### PROBLEM STATEMENT
Write out all of the data exactly as it appears.

### A block of data
--- begin ---

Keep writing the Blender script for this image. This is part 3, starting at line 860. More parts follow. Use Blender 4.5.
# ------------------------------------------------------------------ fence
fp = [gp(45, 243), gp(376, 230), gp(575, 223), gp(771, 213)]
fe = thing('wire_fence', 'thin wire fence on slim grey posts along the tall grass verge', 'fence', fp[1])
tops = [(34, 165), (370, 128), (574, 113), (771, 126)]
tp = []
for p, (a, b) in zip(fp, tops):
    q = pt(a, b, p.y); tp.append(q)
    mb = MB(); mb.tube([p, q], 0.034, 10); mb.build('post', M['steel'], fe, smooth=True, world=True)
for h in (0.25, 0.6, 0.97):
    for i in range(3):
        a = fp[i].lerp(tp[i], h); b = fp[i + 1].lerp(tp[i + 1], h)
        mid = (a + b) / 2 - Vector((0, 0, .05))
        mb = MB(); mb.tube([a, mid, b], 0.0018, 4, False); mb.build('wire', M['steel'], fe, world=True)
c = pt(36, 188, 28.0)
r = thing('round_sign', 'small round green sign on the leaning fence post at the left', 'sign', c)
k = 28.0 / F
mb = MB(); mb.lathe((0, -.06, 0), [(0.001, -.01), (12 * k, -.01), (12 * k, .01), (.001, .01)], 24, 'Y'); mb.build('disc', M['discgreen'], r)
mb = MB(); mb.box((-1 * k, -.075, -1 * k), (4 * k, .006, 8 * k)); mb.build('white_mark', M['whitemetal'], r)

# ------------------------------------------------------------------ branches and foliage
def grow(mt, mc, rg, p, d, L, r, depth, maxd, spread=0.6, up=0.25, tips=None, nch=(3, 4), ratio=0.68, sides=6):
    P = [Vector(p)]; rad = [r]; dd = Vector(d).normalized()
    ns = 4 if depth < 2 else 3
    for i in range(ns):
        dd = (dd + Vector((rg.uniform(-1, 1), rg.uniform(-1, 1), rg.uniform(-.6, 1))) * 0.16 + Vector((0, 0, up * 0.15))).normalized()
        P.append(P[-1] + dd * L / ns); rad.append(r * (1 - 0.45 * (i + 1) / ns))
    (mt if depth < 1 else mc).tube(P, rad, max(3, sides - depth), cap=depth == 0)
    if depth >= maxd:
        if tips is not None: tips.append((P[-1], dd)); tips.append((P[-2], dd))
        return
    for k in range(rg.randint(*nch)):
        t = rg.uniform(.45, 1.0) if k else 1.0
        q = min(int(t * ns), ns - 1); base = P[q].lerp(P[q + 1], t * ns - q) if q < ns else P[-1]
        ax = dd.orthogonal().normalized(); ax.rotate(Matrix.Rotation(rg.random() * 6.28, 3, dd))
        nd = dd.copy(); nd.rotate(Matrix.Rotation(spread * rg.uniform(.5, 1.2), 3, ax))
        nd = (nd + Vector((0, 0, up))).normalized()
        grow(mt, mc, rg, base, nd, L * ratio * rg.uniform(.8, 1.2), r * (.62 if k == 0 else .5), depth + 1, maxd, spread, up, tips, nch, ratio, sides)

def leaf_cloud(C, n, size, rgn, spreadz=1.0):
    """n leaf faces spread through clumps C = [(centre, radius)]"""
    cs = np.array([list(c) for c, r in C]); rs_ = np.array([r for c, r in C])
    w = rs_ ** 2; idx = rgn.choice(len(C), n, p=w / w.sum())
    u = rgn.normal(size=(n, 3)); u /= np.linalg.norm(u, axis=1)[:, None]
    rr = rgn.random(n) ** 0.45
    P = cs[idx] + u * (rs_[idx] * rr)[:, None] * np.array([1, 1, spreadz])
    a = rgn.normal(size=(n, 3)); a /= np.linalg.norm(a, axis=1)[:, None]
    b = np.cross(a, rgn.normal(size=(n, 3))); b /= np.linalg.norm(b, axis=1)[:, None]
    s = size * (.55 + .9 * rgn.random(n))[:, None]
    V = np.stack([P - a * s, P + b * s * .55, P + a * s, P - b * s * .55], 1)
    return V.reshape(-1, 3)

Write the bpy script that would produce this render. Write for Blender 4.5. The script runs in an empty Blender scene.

--- end ---

### RESPONSE TO THE EXERCISE
Keep writing the Blender script for this image. This is part 3, starting at line 860. More parts follow. Use Blender 4.5.
# ------------------------------------------------------------------ fence
fp = [gp(45, 243), gp(376, 230), gp(575, 223), gp(771, 213)]
fe = thing('wire_fence', 'thin wire fence on slim grey posts along the tall grass verge', 'fence', fp[1])
tops = [(34, 165), (370, 128), (574, 113), (771, 126)]
tp = []
for p, (a, b) in zip(fp, tops):
    q = pt(a, b, p.y); tp.append(q)
    mb = MB(); mb.tube([p, q], 0.034, 10); mb.build('post', M['steel'], fe, smooth=True, world=True)
for h in (0.25, 0.6, 0.97):
    for i in range(3):
        a = fp[i].lerp(tp[i], h); b = fp[i + 1].lerp(tp[i + 1], h)
        mid = (a + b) / 2 - Vector((0, 0, .05))
        mb = MB(); mb.tube([a, mid, b], 0.0018, 4, False); mb.build('wire', M['steel'], fe, world=True)
c = pt(36, 188, 28.0)
r = thing('round_sign', 'small round green sign on the leaning fence post at the left', 'sign', c)
k = 28.0 / F
mb = MB(); mb.lathe((0, -.06, 0), [(0.001, -.01), (12 * k, -.01), (12 * k, .01), (.001, .01)], 24, 'Y'); mb.build('disc', M['discgreen'], r)
mb = MB(); mb.box((-1 * k, -.075, -1 * k), (4 * k, .006, 8 * k)); mb.build('white_mark', M['whitemetal'], r)

# ------------------------------------------------------------------ branches and foliage
def grow(mt, mc, rg, p, d, L, r, depth, maxd, spread=0.6, up=0.25, tips=None, nch=(3, 4), ratio=0.68, sides=6):
    P = [Vector(p)]; rad = [r]; dd = Vector(d).normalized()
    ns = 4 if depth < 2 else 3
    for i in range(ns):
        dd = (dd + Vector((rg.uniform(-1, 1), rg.uniform(-1, 1), rg.uniform(-.6, 1))) * 0.16 + Vector((0, 0, up * 0.15))).normalized()
        P.append(P[-1] + dd * L / ns); rad.append(r * (1 - 0.45 * (i + 1) / ns))
    (mt if depth < 1 else mc).tube(P, rad, max(3, sides - depth), cap=depth == 0)
    if depth >= maxd:
        if tips is not None: tips.append((P[-1], dd)); tips.append((P[-2], dd))
        return
    for k in range(rg.randint(*nch)):
        t = rg.uniform(.45, 1.0) if k else 1.0
        q = min(int(t * ns), ns - 1); base = P[q].lerp(P[q + 1], t * ns - q) if q < ns else P[-1]
        ax = dd.orthogonal().normalized(); ax.rotate(Matrix.Rotation(rg.random() * 6.28, 3, dd))
        nd = dd.copy(); nd.rotate(Matrix.Rotation(spread * rg.uniform(.5, 1.2), 3, ax))
        nd = (nd + Vector((0, 0, up))).normalized()
        grow(mt, mc, rg, base, nd, L * ratio * rg.uniform(.8, 1.2), r * (.62 if k == 0 else .5), depth + 1, maxd, spread, up, tips, nch, ratio, sides)

def leaf_cloud(C, n, size, rgn, spreadz=1.0):
    """n leaf faces spread through clumps C = [(centre, radius)]"""
    cs = np.array([list(c) for c, r in C]); rs_ = np.array([r for c, r in C])
    w = rs_ ** 2; idx = rgn.choice(len(C), n, p=w / w.sum())
    u = rgn.normal(size=(n, 3)); u /= np.linalg.norm(u, axis=1)[:, None]
    rr = rgn.random(n) ** 0.45
    P = cs[idx] + u * (rs_[idx] * rr)[:, None] * np.array([1, 1, spreadz])
    a = rgn.normal(size=(n, 3)); a /= np.linalg.norm(a, axis=1)[:, None]
    b = np.cross(a, rgn.normal(size=(n, 3))); b /= np.linalg.norm(b, axis=1)[:, None]
    s = size * (.55 + .9 * rgn.random(n))[:, None]
    V = np.stack([P - a * s, P + b * s * .55, P + a * s, P - b * s * .55], 1)
    return V.reshape(-1, 3)

Write the bpy script that would produce this render. Write for Blender 4.5. The script runs in an empty Blender scene.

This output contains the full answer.